The revelation of the potential Turkey plan, which would likely involve the transfer of money from European nations to help pay for improved asylum facilities in the country, comes only days after French President Francois Hollande made comments praising such a scheme.
Speaking after a meeting with Italian Prime Minister Matteo Renzi last week, Hollande said the European Union (EU) must “work with Turkey” in order to “ensure that those who are in Turkey can stay there, work there and have all the resources they need to wait until the situation in Syria is resolved”.
In addition to funding Turkey, the EU should set up “hot-spots” in Turkey, administrative offices of the European Union where migrants can be registered and assess their eligibility for residency and state benefits before they even start their journeys. He also called for the European Union to give more money to African nations, in the hope that would discourage people from thinking of migrating to Europe.
German Foreign Minister Frank-Walter Steinmeier flew out to Turkey last week with the intention of negotiating to prevent further migrant “chaos”, reports Politico.eu. While the amount of money involved could be significant, the $1 billion figure discussed for Turkey pales in comparison to the $14 billion already being spent by Germany on its own ‘refugees’ this year, which German states have already told the government is not enough. They want at least an extra $3 billion, reports TheLocal.de.
The over two million Syrian refugees presently living in Turkey has put an unbearable strain on the Turkish government and created a situation where it is far preferable for hundreds of thousands to migrate further north into Europe. Making hazardous boat journeys to Greece, or going by land through the Balkan peninsula, thousands enter the European Union every day. Croatia reports 25,000 had crossed their borders in just the past four days, while Austria reports 20,000 arrived over the weekend.
With the majority of refugees-turned-economic migrants heading to a small number of wealthy, generous countries like Germany and Sweden, the European Union has attempted to force redistribution around the continent, but this has proven extremely unpopular. While Germany expects upwards of one million arrivals this year, other countries have resisted the arbitrary settlement agreement, and plans to hammer out a plan failed last week.
Although Europe leaders will try again to settle the continent wide resettlement programme this week, encouraging would-be migrants to stay at home is likely to be a more permanent, and possibly significantly more cost-effective solution. Yet funnelling yet more taxpayers money into the third world, which already has an abysmal track record of delivering positive outcomes, may in fact compound the problem rather than alleviate it.
Writing in The Spectator earlier this month Fraser Nelson notes that counter-intuitively, raising wealth in poor countries actually increases emigration, as greater disposable wealth gives individuals the ability to travel, an unaffordable luxury to the absolutely destitute. Nelson quotes development economist Michael Clemens, who notes that until a nation hits middle income – around the wealth displayed by nations like Albania, any increase in income per capita will increase population flight.

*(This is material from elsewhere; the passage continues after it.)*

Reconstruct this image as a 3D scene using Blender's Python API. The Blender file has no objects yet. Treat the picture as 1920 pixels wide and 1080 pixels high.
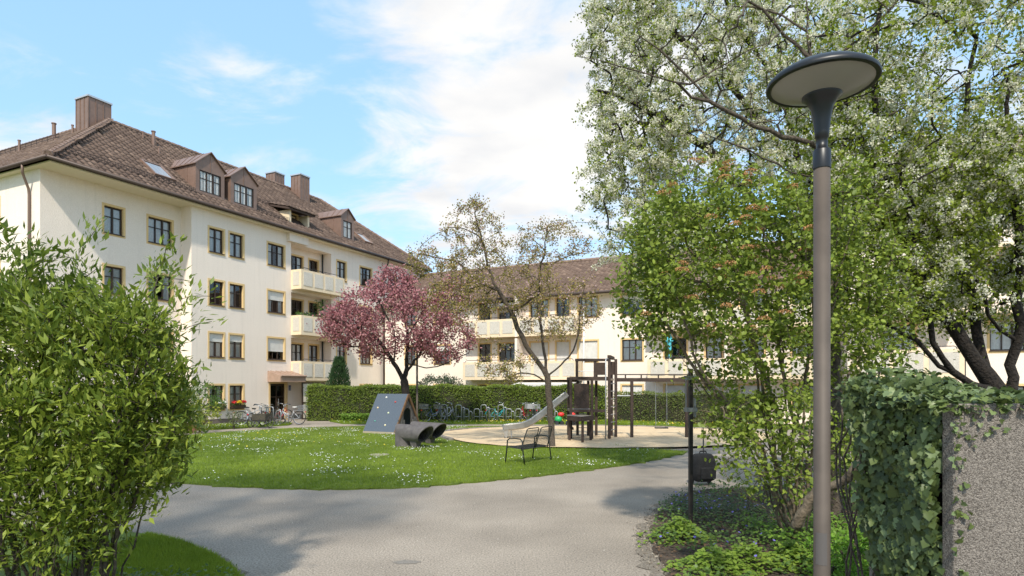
import bpy, math, random
import numpy as np
from mathutils import Vector, Matrix
random.seed(7); RNG = np.random.default_rng(11)
S = bpy.context.scene
COL = S.collection
# ------------------------------------------------------------------ camera, sky, sun, exposure
FPX, CX, HY, EYE = 1160.0, 960.0, 720.0, 2.1          # focal length and horizon in photo pixels, eye height
cd = bpy.data.cameras.new('camera'); cam = bpy.data.objects.new('camera', cd); COL.objects.link(cam)
cd.sensor_width = 36.0; cd.lens = 36.0 * FPX / 1920; cd.shift_y = 180 / 1920
cd.clip_start = 0.05; cd.clip_end = 2000
cam.location = (0, 0, EYE); cam.rotation_euler = (math.radians(90), 0, 0)
S.camera = cam
SUN_AZ = math.atan2(-0.10, -0.995); SUN_EL = math.radians(47)
w = bpy.data.worlds.new('World'); S.world = w; w.use_nodes = True
nt = w.node_tree; nt.nodes.clear()
def wn(t, **k):
    n = nt.nodes.new(t)
    for a, b in k.items(): setattr(n, a, b)
    return n
sky = wn('ShaderNodeTexSky', sky_type='NISHITA', sun_disc=False, sun_elevation=SUN_EL, sun_rotation=SUN_AZ % (2 * math.pi),
         altitude=500, air_density=1.0, dust_density=1.2, ozone_density=1.5)
tc = wn('ShaderNodeTexCoord'); sep = wn('ShaderNodeSeparateXYZ'); nt.links.new(tc.outputs['Generated'], sep.inputs[0])
def wm(op, a, b=None, c=None):
    n = wn('ShaderNodeMath', operation=op)
    for i, v in enumerate((a, b, c)):
        if v is None: continue
        if isinstance(v, (int, float)): n.inputs[i].default_value = v
        else: nt.links.new(v, n.inputs[i])
    return n.outputs[0]
zc = wm('ADD', wm('MAXIMUM', sep.outputs[2], 0.0), 0.16)
cmb = wn('ShaderNodeCombineXYZ')
nt.links.new(wm('DIVIDE', sep.outputs[0], zc), cmb.inputs[0]); nt.links.new(wm('DIVIDE', sep.outputs[1], zc), cmb.inputs[1])
cn = wn('ShaderNodeTexNoise'); cn.inputs['Scale'].default_value = 2.7; cn.inputs['Detail'].default_value = 13
cn.inputs['Roughness'].default_value = 0.60; cn.inputs['Distortion'].default_value = 0.5
mp = wn('ShaderNodeMapping'); mp.inputs['Location'].default_value = (3.1, 1.7, 0.4); mp.inputs['Scale'].default_value = (1.0, 1.25, 1)
nt.links.new(cmb.outputs[0], mp.inputs[0]); nt.links.new(mp.outputs[0], cn.inputs['Vector'])
def blob(px, py, rad, amt):                            # a bank of cloud in one direction of the sky
    v = Vector(((px - CX) / FPX, 1, (HY - py) / FPX)).normalized()
    dt = wn('ShaderNodeVectorMath', operation='DOT_PRODUCT'); nt.links.new(tc.outputs['Generated'], dt.inputs[0]); dt.inputs[1].default_value = v
    m = wn('ShaderNodeMapRange', interpolation_type='SMOOTHSTEP'); m.inputs['From Min'].default_value = math.cos(rad); m.inputs['From Max'].default_value = 1.0
    m.inputs['To Max'].default_value = amt; nt.links.new(dt.outputs['Value'], m.inputs['Value'])
    return m.outputs[0]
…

Yet these are exactly the countries targeted by international aid. And there is no quick fix – the economist explains that even if these poor nations economies are helped to grow by an average-beating two-per-cent a year by foreign aid, it would still take 100 years for them to reach middle income levels. This also presumes economic growth in the rest of the world doesn’t inflate away their own progress and leave them at the bottom of the pile, exporting people they badly need to improve their own economy and stuck in a cycle of aid dependence and mass emigration.
Over two million Syrians are presently living in Turkey, and many of those will be there simply for the reason they can’t afford to move on. The political leaders of Europe might be well advised to read Clemens’ report and wonder whether in trying to curb mass migration to the continent, cutting a cheque is as just good as writing an invitation.